In our case, we dine out often because of my husband's schedule. Its not so much a defense as it is a reality. While I prefer to dine at home, its sometimes easier to just meet out. The truth that strikes me here is how forgettable most restaurant meals are ... even in the most celebrated restaurants. This post is truly food for thought!

Holly said...

We're very careful about eating out because we're working towards two long term fitness goals: one financial and one physical. When we go out, it's to celebrate another week that we saved our pennies, cooked at home, ate healthy and counted calories. These meals are highly memorable because they are both a reward and a celebration.
I see the point of your article and I agree. I don't remember many of our meals out before we were rationing our money and calories. However, I can tell you exactly were we went and what we ate every meal out for the last three months.

Daniel said...

Diva, thanks for the feedback, and I hope I helped spur your thinking.
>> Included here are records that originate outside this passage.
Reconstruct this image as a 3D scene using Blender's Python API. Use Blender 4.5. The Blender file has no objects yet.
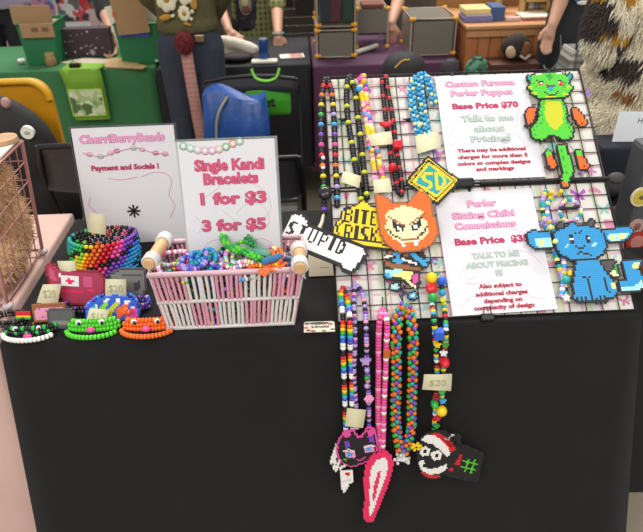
import bpy, bmesh, math, random
from mathutils import Vector, Matrix, Euler
rnd = random.Random(7)
PI = math.pi
SC = bpy.context.scene
COL = SC.collection

# ---------------------------------------------------------------- camera
F = 620.0                                   # focal length in pixels of a 643x532 frame
CAM = Vector((-0.0551, -0.9755, 1.5391))
RM = Matrix(((0.99896, -0.04048, 0.02121), (-0.03983, -0.54359, 0.8384), (-0.02241, -0.83837, -0.54464)))
cd = bpy.data.cameras.new('camera'); cam = bpy.data.objects.new('camera', cd); COL.objects.link(cam)
cd.sensor_fit = 'HORIZONTAL'; cd.sensor_width = 36.0; cd.lens = F / 643 * 36.0
cd.clip_start = 0.02; cd.clip_end = 100
cm = Matrix((RM.col[0], -RM.col[1], -RM.col[2])).transposed().to_4x4(); cm.translation = CAM
cam.matrix_world = cm
cd.dof.use_dof = True; cd.dof.focus_distance = 1.36; cd.dof.aperture_fstop = 5.0
SC.camera = cam

# ---------------------------------------------------------------- light
w = bpy.data.worlds.new('hall_ambience'); SC.world = w; w.use_nodes = True
w.node_tree.nodes['Background'].inputs[0].default_value = (0.95, 0.97, 1.0, 1)
w.node_tree.nodes['Background'].inputs[1].default_value = 0.76
def area(name, loc, size, energy, target, color=(1, 0.97, 0.92)):
    l = bpy.data.lights.new(name, 'AREA'); l.shape = 'RECTANGLE'; l.size = size[0]; l.size_y = size[1]
    l.energy = energy; l.color = color
    o = bpy.data.objects.new(name, l); COL.objects.link(o); o.location = loc
    o.rotation_euler = (Vector(target) - Vector(loc)).to_track_quat('-Z', 'Y').to_euler()
    return o
area('hall_lamp_row', (-2.0, -3.6, 4.6), (3.0, 1.4), 150, (-0.2, 0.3, 0.7))
area('hall_lamp_row', (1.6, -2.4, 5.2), (3.0, 1.4), 110, (0.2, 0.6, 0.7))
area('hall_lamp_row', (0.0, 4.2, 5.6), (5.0, 1.2), 520, (0.0, 2.6, 0.7))
vs = SC.view_settings
vs.view_transform = 'Standard'; vs.look = 'None'; vs.gamma = 1.0; vs.use_curve_mapping = False
vs.exposure = -0.22

# ---------------------------------------------------------------- pixel helpers (a photograph ray met with a real plane)
def ray(px, py): return RM @ Vector(((px - 321.5) / F, (py - 266.0) / F, 1.0))
def onz(px, py, z): v = ray(px, py); return CAM + v * ((z - CAM.z) / v.z)
def ony(px, py, y): v = ray(px, py); return CAM + v * ((y - CAM.y) / v.y)
class Plane:
    """A real plane with its own axes: u to the right, v up along it, w out towards the viewer."""
    def __init__(s, o, ex, ey):
        s.o = Vector(o); s.ex = Vector(ex).normalized(); s.ey = Vector(ey).normalized(); s.n = s.ex.cross(s.ey).normalized()
        s.ey = s.n.cross(s.ex)
    def uv(s, px, py, w=0.0):
        v = ray(px, py); o = s.o + s.n * w; t = (o - CAM).dot(s.n) / v.dot(s.n); p = CAM + v * t - o
        return p.dot(s.ex), p.dot(s.ey)
    def at(s, u, v, w=0.0): return s.o + s.ex * u + s.ey * v + s.n * w
    def pt(s, px, py, w=0.0): return s.at(*s.uv(px, py, w), w)
    def rot(s, spin=0.0):
        m = Matrix((s.ex, s.ey, s.n)).transposed()
        return (m @ Matrix.Rotation(spin, 3, 'Z')).to_euler()
GRID = Plane((0, 0.015, 0.757), (1, 0, 0), (0, 0.811, 0.5851))       # the leaning display grid
DRAPE = Plane((0, -0.012, 0.757), (1, 0, 0), (0, 0.078, 1.0))        # just before the front drop of the black cloth

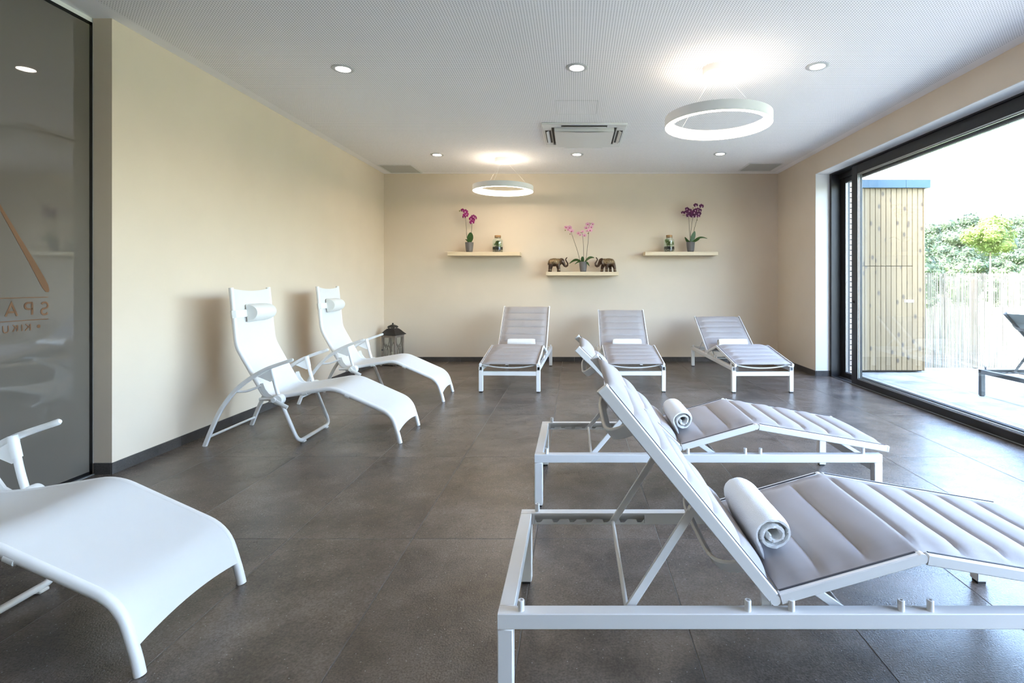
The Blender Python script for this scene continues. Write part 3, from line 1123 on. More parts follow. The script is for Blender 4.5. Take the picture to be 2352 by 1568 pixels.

And Holly, you are really onto something--that's an excellent way to capture the best of all worlds.


chacha1 said...

DH and I used to eat out much more often than we do now. We still go out occasionally, mostly when we want something that is beyond us (either in skill or in fortitude) to attempt at home ... like, say, crab cakes. I made them once. Never again.

When I particularly appreciate a meal out, is when we are meeting friends and we just want to have fun. No deep conversations, just a pleasant, trifling evening out together, and no one has to cook.

Out of a year's worth of restaurant receipts I would now be able to remember every occasion. It was not always thus, though, so I think Dan makes a good point.

Daniel said...

Chacha1, I like your thinking. I guess I feel the same way with gnocchi (after a horrible example in my own kitchen by the way).